Cost governance of the Snowflake Connector for Google Analytics Aggregate Data¶
The Snowflake connector for Google Analytics Aggregate Data is subject to the Connector Terms.
This topic provides best practices for cost governance and finding the optimal warehouse size for the Snowflake Connector for Google Analytics Aggregate Data.
Measuring the cost of the connector¶
If the connector has a separate account only for data ingestion and storage, and the account shows no other activity (such as executing queries by users using the ingested data), you can read the overall cost on the account level. For more information, see Exploring Overall Cost.
If the account is not dedicated only to the connector, or if you want to investigate costs further, you can analyze the charged costs for the components separately:
For an introduction to these components of cost, see Understanding Overall Cost.
General recommendations¶
To determine the costs generated by the connector, you can create a separate account solely for the connector. Using a specific account lets you track the exact data transfer generated by the connector.
If you cannot use a separate account for the connector, consider the following options:
To track storage costs more easily, create a separate database for storing ingested data.
To determine exact compute costs, allocate a warehouse only for the connector.
To build custom cost reports, use object tags on databases and the warehouse.
Compute cost¶
We recommend that you create a dedicated warehouse only for the connector. This configuration allows you to create resource monitors on the warehouse. You can use the monitors to send email alerts and suspend the warehouse, stopping the connector when the set credit quota is exceeded. The connector automatically resumes after the credit quota is renewed. Note that setting the credit quota too low in configurations where large volumes of data are ingested can prevent the connector from ingesting all the data. A major benefit is that the warehouse size can be adjusted to the data volume.
For information about how to check credits consumed by the warehouse, see Exploring Compute Cost. You can also assign object tags to the warehouse and use the tags to create cost reports.
If the warehouse used by the connector is used by other workflows, you can split the cost by roles.
To split usage by roles, use the query for splitting warehouse usage, and add the following WHERE
clause on the QUERY_HISTORY view:
WAREHOUSE_NAME = '<connector warehouse name>' AND
ROLE_NAME = '<role created for the connector to ingest data>'
Note that the role is the name created when the connector was installed, for example SNOWFLAKE_CONNECTOR_FOR_GOOGLE_ANALYTICS_RAW_DATA.
The query gives only an approximation of the cost.
Storage cost¶
The Snowflake Connector for Google Analytics Aggregate Data stores data in two places:
The connector database, which is created from the public share and holds the connector internal state
The user-specified schema where the ingested data is stored
Data storage is also used by the Snowflake Fail-safe feature. The amount of data stored in Fail-safe depends on the table updates performed by the connector.

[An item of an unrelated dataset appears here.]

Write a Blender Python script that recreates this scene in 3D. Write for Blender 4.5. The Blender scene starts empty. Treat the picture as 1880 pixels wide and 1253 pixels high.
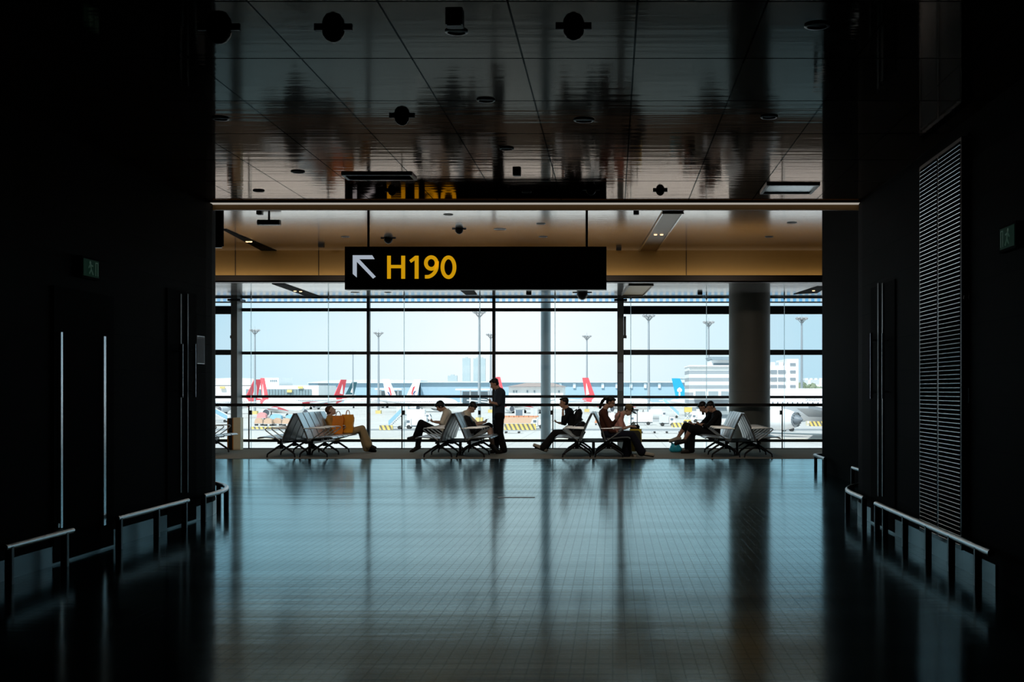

To check storage usage using Snowsight, you can use a separate database for storing ingested data. This lets you filter the graphs for storage usage by object, which shows usage by individual database. You can also view storage use by querying the DATABASE_STORAGE_USAGE_HISTORY view and filtering by databases used by the connector.
If the database contains other schemas not related to the connector, you can query storage usage of a specific schema that is dedicated to the data ingested from the connector. You can get the information from the TABLE_STORAGE_METRICS view after filtering by database and schema names and aggregating columns with storage usage.
Determining the optimal warehouse size for the connector instance¶
For the Snowflake Connector for Google Analytics Aggregate Data, we recommend starting using an XSMALL warehouse and then experimenting with larger warehouses to possibly improve performance.
To find the optimal warehouse size for the connector, consider these factors:
Number of configured reports
Amount of data produced by each report
Schedule of synchronizing reports
We recommend that you define a set of measurable expectations, such as time intervals in which all reports should be synchronized, and pick the smallest warehouse size that meets these expectations. To determine whether you need a larger warehouse, see Monitoring warehouse load.
Healthcheck Task Cost¶
The connector creates a serverless task that will regularly check health status of your app instance and send only the summarized result (if it’s healthy or not) to Snowflake.
The task is created after completing the installation wizard (or calling FINALIZE_CONNECTOR_CONFIGURATION
in worksheets). It runs in the background and generates a fixed cost of up to 0.5 credit/day
even if no report is configured.
The task cannot be manually stopped or dropped. However, to reduce this cost you can call PAUSE_CONNECTOR
procedure which will disable the task and not generate any cost when the connector is unused.